Edited by author 05-07-2002 06:00 PM
I think that this paper presented an interesting and well-founded alternative to the standard HMM. It allows heuristics to be added to the standard model. I think that the vocabulary feature used in HMMs can also be used in MEMMs, with each feature being a word. MEMMs perhaps may not work ideally with these features because of the huge number of probabilities to learn in MEMMs versus HMMs (in HMMs, you must learn |S|*(|S| + |O|) probabilities, whereas in MEMMs you must learn |S|*|S|*|O| probabilities). I think this is also why MaxEn must be used -- there is not enough training data to accurately predict the transition probabilities, so some assumption about the distribution of the probabilities must be made. This is my guess, anyways. Clarification on this major point would have improved the paper.

HMMs cannot be used to model dependent observations because, as the introduction says, HMMs are not parameterized by the observations. This is because we are keeping track of P(o | s) instead of P(s | o).

My main complaint with this paper is the presentation of using MaxEn as a good thing. The requirement that Max En be used to train this model requires that a big assumption about the data be true. I don't like that Maximum Entropy is in the name of the model, as this attribute of the model is not what distinguishes it from the standard HMM. I am looking forward to today's presentation, as my understanding of Maximum Entropy is not very good, and I think an explanation of MaxEn would help me understand the paper.

In section 2.3 between equation (3) and (4), the author mentioned "the maximum entropy estimation is guaranteed to be ... (b) the same as the maximum likelihood solution..."

So at this point, the MEMM is not different from HMM. Given HMM can also do exponential distribution, it seems that the MEMM is only new in "conditional" part.

Anyway this is a practical work. I am not critisizing its lack of theoretical construction, but its lack of mentioning of theoretical background.

The very basic HMM is based on the assumptions of first order Markov chain, and multinomial emission and transition probabilities, and is trained using standard Baum-Welch algorithm to maximize joint probabilities.

However, there are a lot of variations of Markovian assumptions (higher order Markov chain), of emission/transition probabilities ( Exponential distributions or even neural network (simulated) distribution), and of network structures (pair-wise HMM, factorial HMM http://www.cs.berkeley.edu/~murphyk/Bayes/bayes.html). Theoretical people also think about maximizing conditional probabilites.

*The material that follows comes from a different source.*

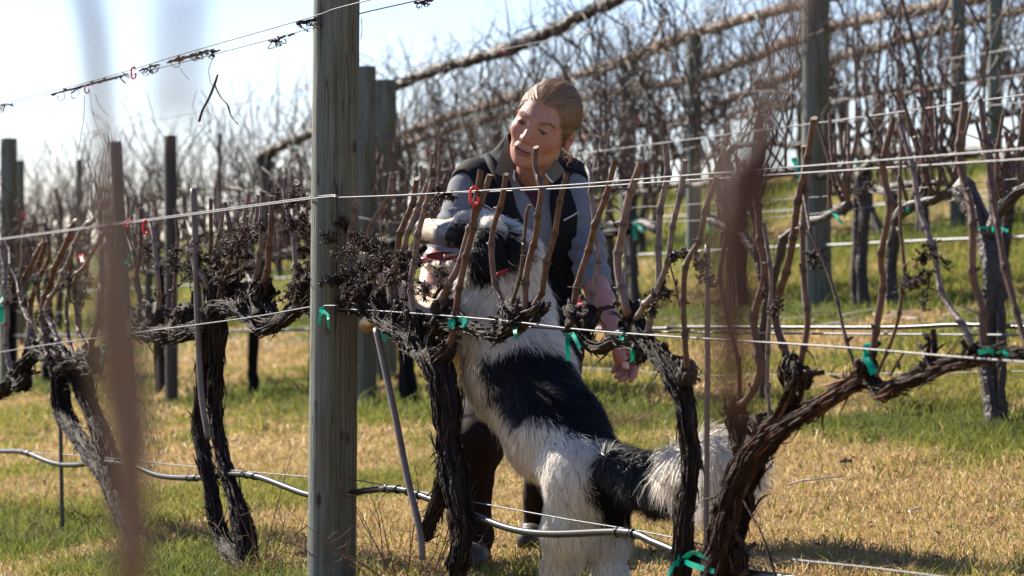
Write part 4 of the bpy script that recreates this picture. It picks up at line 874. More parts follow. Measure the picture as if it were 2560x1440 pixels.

It is nor fair to only compare MEMM to the basic HMM.

Eric:
All three of these researchers have done a fair amount of time in academic institutes. Also, Freitag and McCallum have done groundbreaking research not just in information extraction in general, but also in information extraction with HMMs. Check out Dayne Freitag's web page to see a list of papers. Given this, I can't guarantee that the other algorithms weren't tuned perfectly, but my intuition is that these other methods were well developed and thought out (particularly the hmm methods).

I found the paper to be very explicit, given that the authors are not in Universities. They explained their algorithms from both an equational and an algorithmic approach, and I think they provided enough details to replicate the algorithm.
I am a little suspicious about their results. They briefly describe the competition methods. This would be fine if these methods are well-known and not ambiguous, but my suspicion is that they did not spend much effort making sure the algorithms were performing as well as they could.

I am not clear on 'the most valuable contribution' of this paper (i.e. using state-observation transition functions rather than the separate transition and observation functions in HMMs). To put this in a question, why did authors use maximum entropy framework? Can HMMs not implement similar state-observation transition functions as in MEMM?

Greg:
I wasn't clear on what you mean by 'vocabulary-based, free-structure environment.' I am going to assume that a news article satisfies these two requirements since it certainly consists of vocabularies and no structures such as 'question-answer' pairs exist. Consider the problem of extracting the purchasing price from each dodument in a collection of articles describing corporate acquisitions. As was done using HMM in one of the references mentioned in the paper, I think MEMM can be trained with features such as 'set of words indicating an action of buying/acquisition is present' and 'words suggesting company names are present' to solve the problem. Relevent states might be S1 = state that produced tokens such as purchase values of the acquisitions with company names and S2 = state that produced irrelevant words such as 'that, is,...'. I am saying these with no experience of actually applying HMMs and MEMMs to real problems so I welcome anyone spotting holes in my reasonings.